The Associated Press

VINCENNES, Ind. (AP) -- The man who came to be dubbed the Interstate Bank Mart Bandit hit his targets with efficient speed, obtaining cash and leaving in less than a minute and making his getaways on freeways within moments.

Authorities say they believe that man is David Brankle, 47, whom Indiana State Police arrested in Vincennes on Wednesday. Investigators had thought he was responsible for 39 robberies at grocery store bank branches since April 2002 in Indiana, Kentucky, Ohio, Missouri and Tennessee. However, he gave a statement confessing to approximately 50 robberies in those states as well as Illinois, police have said.

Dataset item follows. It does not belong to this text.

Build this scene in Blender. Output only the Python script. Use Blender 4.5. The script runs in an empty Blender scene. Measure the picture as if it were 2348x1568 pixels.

“We are still trying to unravel the web of what he’s done,” FBI agent Wendy Osborne told The Indianapolis Star for a story Sunday. “We’ve literally spent hours and hours with him and have much more interviewing to do. He is cooperating with our agents and police.”

In all the robberies, Brankle stole an estimated $200,000, she said.

Brankle was being held Sunday at the Knox County Jail in Vincennes on $500,000 bond. So far, he is charged on five counts of robbery from Louisville, Ky.

The FBI has described the Interstate Bank Mart Bandit as a fast worker who hit bank branches located near highways for easy access and quick getaways. Sometimes he would rob more than one bank in a day.

In Indiana, the robber also is suspected of hitting banks in Fort Wayne, Indianapolis, South Bend, Michigan City and Lafayette. Authorities said he usually picked banks along Interstates 65, 69 or 465 or the Indiana Toll Road.

He may have robbed more than 10 banks in Cincinnati, the Star reported.

Osborne said Brankle, who is 5 feet, 6 inches tall, usually faked having a gun and threatened violence if he wasn’t given money. FBI agents believe he had an accomplice.

“There was usually someone who drove the getaway car,” Osborne said.

Brankle had lived with a woman and the boy in a modest home in Vincennes since last summer. Just before his capture Wednesday, he was driving a BMW automobile with his 5-year-old son as a passenger. He apparently spotted a state police cruiser, pulled into a YMCA parking lot and then tried to escape on foot. He ran about 250 yards before being captured.

Brankle’s wife, who was in the YMCA exercising at the time, picked up the couple’s son, state police Sgt. Todd Ringle said.